Sonic Cinema

Sounds, Visions and Insights by Brian Skutle

One Life

Grade : A- Year : 2024 Director : James Hawes Running Time : 1hr 50min Genre : ,
Movie review score
A-

“One Life” shows us the magnitude of one person’s actions in the face of profound evil. In telling the story of Nicholas Winton, we experience the actions of a man who saw only the desire to help when it would have been easy for others to do nothing. We all would like to think that we would do the same thing, but actions also require resources as much as the desire to help. How Nicky, as he was know, reacted to what he was seeing- and how he eventually had his story told- is inspiring, and by the end, we are flattened by emotions.

We first start Nicky’s story as he is an old man in 1987. He and his wife has to make decisions about some of his old possessions before a grandchild arrives. In searching, he finds the documents he kept of his work with the British Committee for Refugees from Czechoslovakia. He first went to Prague as a young man in 1938, and he encountered families whom were fleeing the Nazis in Germany and Austria. Rattled, he decides to try and help as many Jewish children as he can.

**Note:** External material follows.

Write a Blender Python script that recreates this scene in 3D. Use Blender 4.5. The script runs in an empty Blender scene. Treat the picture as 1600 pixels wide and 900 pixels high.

By the time WWII started, he saved 669 Jewish children, and now, as an old man, his story will be told.

Winton is played by Anthony Hopkins as an old man, and Johnny Flynn as a young man, and both do superb work getting to Nicky’s inherent goodness. Seeing the evolution of this character through these two performances is a great example of dual casting. (This isn’t to say that we believe that Flynn would grow into Hopkins, but the progression of the character between the two actors is terrific.) I like that there are two different narratives going- one Nicky’s story of saving the children, and the other of the elder Nicky trying to get his story out there, not for his own vanity but to make sure the history of what the Nazis did is never forgotten. That leads us to the last 20-30 minutes of the film, when his past and present collide, and it’s impossible to hold back tears. The collective strength of James Hawes’s film is that final emotional impact, even if the film feels very familiar and predictable in its storytelling. “One Life” matters, both in the story being told, and in life.